Source data:
# # # # # # #

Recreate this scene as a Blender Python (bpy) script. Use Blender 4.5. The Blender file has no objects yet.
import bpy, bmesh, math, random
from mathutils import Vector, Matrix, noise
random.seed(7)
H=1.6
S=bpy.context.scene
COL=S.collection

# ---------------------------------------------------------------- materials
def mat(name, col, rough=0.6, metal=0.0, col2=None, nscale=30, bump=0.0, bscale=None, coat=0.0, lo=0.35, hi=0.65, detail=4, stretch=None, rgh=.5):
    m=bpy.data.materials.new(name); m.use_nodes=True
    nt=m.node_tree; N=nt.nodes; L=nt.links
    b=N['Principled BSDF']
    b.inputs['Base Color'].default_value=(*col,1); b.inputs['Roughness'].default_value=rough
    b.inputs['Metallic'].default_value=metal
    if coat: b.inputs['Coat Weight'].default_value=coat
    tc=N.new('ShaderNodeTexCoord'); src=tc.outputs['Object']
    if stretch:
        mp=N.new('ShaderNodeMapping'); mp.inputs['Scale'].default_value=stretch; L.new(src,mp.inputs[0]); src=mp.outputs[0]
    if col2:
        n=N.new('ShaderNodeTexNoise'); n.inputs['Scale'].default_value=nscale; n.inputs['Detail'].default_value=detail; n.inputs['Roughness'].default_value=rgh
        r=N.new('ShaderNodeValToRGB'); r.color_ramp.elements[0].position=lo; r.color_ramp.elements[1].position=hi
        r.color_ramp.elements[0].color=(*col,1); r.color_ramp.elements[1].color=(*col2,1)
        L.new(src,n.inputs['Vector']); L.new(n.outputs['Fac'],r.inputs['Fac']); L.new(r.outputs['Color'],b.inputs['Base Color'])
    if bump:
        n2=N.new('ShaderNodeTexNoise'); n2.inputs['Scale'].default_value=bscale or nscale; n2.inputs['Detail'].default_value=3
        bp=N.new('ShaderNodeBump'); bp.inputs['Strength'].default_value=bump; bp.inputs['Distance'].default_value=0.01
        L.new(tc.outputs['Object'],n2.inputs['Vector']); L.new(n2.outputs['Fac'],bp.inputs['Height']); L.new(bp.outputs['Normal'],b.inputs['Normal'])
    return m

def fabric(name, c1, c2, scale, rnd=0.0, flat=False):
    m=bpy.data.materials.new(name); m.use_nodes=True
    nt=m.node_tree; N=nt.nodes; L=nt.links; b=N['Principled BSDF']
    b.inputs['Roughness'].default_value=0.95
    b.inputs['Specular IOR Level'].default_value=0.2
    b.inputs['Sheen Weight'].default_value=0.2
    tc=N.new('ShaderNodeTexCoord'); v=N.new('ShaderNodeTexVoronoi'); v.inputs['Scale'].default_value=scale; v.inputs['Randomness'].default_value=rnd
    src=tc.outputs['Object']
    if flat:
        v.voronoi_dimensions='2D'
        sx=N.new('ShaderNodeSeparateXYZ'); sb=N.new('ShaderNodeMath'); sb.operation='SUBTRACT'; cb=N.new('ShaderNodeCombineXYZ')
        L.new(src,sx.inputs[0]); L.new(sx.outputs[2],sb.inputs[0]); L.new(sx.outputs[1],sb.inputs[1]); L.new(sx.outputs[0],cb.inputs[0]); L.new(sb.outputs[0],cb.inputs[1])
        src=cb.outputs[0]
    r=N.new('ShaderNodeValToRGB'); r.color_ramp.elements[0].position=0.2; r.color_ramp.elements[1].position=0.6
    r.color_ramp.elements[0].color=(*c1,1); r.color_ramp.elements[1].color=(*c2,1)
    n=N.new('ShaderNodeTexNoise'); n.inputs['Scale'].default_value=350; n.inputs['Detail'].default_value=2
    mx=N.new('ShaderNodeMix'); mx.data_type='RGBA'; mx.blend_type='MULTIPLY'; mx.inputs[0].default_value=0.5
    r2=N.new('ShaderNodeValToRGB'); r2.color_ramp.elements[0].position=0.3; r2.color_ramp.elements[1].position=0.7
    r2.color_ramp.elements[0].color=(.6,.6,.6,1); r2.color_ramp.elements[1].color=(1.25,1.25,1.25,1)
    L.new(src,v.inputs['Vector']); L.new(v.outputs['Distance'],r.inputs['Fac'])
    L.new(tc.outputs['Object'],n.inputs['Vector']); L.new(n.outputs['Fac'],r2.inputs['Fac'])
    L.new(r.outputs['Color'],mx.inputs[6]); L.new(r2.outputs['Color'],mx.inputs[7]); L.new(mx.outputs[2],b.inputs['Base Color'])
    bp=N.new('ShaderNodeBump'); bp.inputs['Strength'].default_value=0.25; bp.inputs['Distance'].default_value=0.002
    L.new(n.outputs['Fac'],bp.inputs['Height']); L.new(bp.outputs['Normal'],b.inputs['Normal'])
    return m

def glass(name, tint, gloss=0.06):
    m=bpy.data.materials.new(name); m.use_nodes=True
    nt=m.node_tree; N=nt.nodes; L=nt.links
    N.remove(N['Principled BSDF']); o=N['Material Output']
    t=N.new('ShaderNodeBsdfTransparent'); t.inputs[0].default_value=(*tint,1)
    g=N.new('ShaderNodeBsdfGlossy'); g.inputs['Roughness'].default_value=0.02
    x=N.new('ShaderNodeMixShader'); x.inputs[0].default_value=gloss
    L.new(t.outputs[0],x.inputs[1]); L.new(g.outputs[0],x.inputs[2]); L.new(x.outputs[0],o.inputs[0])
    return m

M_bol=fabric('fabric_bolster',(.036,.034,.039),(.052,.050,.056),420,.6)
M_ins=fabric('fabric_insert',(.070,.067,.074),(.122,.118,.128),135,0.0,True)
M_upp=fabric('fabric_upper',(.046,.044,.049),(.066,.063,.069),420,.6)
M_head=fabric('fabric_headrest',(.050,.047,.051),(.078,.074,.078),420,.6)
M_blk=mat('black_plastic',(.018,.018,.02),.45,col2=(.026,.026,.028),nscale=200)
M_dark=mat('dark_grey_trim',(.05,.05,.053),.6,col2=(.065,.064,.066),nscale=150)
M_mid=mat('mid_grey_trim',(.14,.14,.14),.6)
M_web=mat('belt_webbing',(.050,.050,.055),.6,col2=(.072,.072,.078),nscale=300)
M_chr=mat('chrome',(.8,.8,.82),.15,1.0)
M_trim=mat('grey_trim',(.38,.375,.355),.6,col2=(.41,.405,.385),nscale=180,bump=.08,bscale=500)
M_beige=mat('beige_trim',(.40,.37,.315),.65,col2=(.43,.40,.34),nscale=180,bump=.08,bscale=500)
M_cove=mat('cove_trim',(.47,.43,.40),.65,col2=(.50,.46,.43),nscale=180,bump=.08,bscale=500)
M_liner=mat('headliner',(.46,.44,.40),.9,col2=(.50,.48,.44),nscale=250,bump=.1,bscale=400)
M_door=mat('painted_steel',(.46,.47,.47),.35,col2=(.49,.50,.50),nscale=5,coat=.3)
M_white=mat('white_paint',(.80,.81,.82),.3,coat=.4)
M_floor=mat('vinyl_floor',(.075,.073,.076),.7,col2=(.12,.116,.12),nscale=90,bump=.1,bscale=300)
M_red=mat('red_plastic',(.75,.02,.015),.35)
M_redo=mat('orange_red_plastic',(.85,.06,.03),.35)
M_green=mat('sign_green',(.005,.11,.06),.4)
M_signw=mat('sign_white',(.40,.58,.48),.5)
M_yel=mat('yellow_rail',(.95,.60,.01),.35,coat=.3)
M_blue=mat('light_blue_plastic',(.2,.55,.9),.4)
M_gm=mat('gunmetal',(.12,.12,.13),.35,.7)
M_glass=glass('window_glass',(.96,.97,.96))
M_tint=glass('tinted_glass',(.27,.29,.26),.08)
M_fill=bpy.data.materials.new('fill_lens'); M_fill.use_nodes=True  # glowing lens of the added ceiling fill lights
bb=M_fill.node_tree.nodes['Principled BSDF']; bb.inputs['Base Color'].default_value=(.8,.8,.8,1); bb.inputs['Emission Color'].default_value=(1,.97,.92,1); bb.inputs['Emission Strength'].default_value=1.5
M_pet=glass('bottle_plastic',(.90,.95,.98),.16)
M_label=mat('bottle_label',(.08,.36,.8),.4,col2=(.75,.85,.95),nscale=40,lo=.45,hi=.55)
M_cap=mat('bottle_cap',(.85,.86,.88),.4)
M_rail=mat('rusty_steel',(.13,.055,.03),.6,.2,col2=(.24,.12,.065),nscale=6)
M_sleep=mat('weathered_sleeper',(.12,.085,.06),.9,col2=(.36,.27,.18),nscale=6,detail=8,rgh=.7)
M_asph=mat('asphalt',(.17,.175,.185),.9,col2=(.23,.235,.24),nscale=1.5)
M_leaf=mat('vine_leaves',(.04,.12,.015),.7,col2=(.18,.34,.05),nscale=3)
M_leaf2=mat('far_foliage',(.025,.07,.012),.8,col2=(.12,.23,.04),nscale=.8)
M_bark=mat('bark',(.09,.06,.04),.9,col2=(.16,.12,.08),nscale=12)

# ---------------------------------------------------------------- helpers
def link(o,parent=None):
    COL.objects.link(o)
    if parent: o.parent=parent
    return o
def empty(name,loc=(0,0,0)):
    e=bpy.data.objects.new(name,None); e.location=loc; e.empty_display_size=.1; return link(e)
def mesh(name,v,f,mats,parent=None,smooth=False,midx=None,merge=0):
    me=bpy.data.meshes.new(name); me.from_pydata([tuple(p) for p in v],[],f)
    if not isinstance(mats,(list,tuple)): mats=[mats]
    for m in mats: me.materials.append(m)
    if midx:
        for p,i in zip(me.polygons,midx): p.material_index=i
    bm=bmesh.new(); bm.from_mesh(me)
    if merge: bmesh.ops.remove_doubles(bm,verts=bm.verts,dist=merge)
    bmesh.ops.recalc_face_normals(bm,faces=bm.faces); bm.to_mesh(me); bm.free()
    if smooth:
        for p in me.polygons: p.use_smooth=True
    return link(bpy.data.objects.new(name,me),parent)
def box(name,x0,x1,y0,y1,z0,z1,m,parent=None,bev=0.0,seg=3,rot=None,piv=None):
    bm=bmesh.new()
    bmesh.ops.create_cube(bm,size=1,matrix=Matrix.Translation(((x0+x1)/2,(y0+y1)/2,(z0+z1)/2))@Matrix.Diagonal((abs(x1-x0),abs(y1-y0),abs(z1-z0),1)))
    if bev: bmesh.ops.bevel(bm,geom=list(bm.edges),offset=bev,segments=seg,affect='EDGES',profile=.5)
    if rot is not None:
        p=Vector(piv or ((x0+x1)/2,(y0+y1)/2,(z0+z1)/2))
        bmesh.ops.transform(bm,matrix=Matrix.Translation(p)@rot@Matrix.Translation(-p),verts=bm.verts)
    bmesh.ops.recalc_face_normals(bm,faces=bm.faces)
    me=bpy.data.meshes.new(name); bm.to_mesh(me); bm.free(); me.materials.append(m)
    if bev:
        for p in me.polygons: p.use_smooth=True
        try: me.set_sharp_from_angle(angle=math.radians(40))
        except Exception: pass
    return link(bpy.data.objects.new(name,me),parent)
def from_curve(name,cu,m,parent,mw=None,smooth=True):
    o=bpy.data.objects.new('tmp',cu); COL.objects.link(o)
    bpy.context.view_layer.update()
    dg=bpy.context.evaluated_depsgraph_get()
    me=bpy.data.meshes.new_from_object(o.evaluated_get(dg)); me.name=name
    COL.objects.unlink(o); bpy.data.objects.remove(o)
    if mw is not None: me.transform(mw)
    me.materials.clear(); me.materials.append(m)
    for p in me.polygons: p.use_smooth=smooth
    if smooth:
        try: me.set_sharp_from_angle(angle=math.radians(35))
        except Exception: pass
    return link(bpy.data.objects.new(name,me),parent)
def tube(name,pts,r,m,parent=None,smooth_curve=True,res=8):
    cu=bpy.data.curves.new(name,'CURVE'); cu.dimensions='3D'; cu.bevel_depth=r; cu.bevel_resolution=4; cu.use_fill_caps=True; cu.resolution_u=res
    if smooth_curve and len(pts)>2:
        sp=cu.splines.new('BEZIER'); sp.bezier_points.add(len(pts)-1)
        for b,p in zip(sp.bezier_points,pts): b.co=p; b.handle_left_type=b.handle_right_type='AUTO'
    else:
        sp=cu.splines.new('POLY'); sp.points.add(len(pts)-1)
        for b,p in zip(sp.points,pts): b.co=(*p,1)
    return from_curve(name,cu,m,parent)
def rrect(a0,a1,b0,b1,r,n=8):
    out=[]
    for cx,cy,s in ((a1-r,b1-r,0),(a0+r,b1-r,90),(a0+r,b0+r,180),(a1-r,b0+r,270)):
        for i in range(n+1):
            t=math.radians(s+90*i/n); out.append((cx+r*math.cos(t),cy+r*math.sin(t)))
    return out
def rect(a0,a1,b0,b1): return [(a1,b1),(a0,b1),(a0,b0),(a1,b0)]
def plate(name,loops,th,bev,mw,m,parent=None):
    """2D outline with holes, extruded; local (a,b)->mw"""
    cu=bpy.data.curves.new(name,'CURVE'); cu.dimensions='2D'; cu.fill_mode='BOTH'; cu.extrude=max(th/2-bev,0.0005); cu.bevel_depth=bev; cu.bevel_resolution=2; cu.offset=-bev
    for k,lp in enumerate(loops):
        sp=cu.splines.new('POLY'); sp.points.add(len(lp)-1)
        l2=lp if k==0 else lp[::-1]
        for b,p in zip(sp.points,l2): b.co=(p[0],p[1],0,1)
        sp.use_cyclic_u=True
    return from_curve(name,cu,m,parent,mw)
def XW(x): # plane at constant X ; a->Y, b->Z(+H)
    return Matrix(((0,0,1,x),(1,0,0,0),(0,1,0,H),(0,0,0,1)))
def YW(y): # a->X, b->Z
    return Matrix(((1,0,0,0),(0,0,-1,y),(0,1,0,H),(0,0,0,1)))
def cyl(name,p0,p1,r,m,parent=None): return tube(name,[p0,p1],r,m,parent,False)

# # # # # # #

Stated task: All lines from the beginning of the material above through the one with "COL=S.collection" need to be returned exactly; please return those and only those.

Answer in full:
Recreate this scene as a Blender Python (bpy) script. Use Blender 4.5. The Blender file has no objects yet.
import bpy, bmesh, math, random
from mathutils import Vector, Matrix, noise
random.seed(7)
H=1.6
S=bpy.context.scene
COL=S.collection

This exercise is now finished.